Proprietary companies with a 30 June 2021 balance date will now have until 30 November 2021, from 31 October previously, to lodge their financial statements with ASIC.  Where a grandfathered proprietary company uses the extended deadline relief, it will continue to retain its grandfathered status.

The directors’ report must disclose that the company has applied the ASIC relief.

The Australian Securities Exchange (ASX) also extended their Class Waiver which provides equivalent one month extensions to lodge audited or reviewed financial information under the ASX Listing Rules.  An entity, other than exploration entities, is still required to give to ASX its Preliminary Final Report (Appendix 4E) by 31 August, but that financial information may be unaudited.

If a listed entity intends to extend the lodgment date for its audited or reviewed half-year accounts with ASX, it must disclose to the market before the normal reporting deadlines that it is applying the relief.

A key topic of conversation around the water cooler this year end is the removal of the ability of certain companies from preparing special purpose financial statements.  From 1 July 2021 for-profit entities that are required by legislation to prepare financial statements that comply with either ‘Australian Accounting Standards’ or ‘accounting standards’ will have to prepare general purpose financial statements.  In addition, the AASB is replacing the existing Tier 2 Reduced Disclosure Regime (RDR) with a new simplified disclosure standard, AASB 1060 (SDS).  30 June 2021 will be the last year that those entities will prepare Tier 2 RDR financial statements before moving to the new Tier 2 SDS disclosures.  Some early adopt transition relief is available for those entities considering early adopting AASB 1060 SDS at 30 June 2021.

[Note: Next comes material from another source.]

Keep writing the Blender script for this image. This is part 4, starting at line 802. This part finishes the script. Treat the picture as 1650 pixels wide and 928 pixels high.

You can find more information on the above topics in the recording of our Financial Reporting Update webinar, along with a full list of the new standards, on our website here.

Cloud computing

In April, the IFRS Interpretation Committee (IFRIC) issued an agenda decision on how a customer should account for costs of configuring or customising a supplier’s application software in a Software as a Service (SaaS) arrangement. IFRIC noted that:

  • In limited circumstances, certain configuration and customisation activities undertaken in implementing SaaS arrangements may give rise to a separate asset where the customer controls the intellectual property of the underlying software code. For example, the development of bridging modules to existing on-premises systems or bespoke additional software capability.
  • However, if the supplier controls the application software to which the customer has access, the customer often would not recognise an intangible asset because it does not control the software being configured or customised and those configuration or customisation activities do not create a resource controlled by the customer that is separate from the software.  As a result, such configuration and customisation costs will be an operating expense and recognised in profit or loss as the customisation and configuration services are performed or, in certain circumstances, over the contract term the supplier provides access to the SaaS application software.

Entities that have previously capitalised costs relating to the configuration and customisation of SaaS cloud computing arrangements should consider whether any of those costs no longer satisfy the conditions for capitalisation.  Any adjustments to reflect the IFRIC decision should be treated as a change in accounting policy and adjusted retrospectively.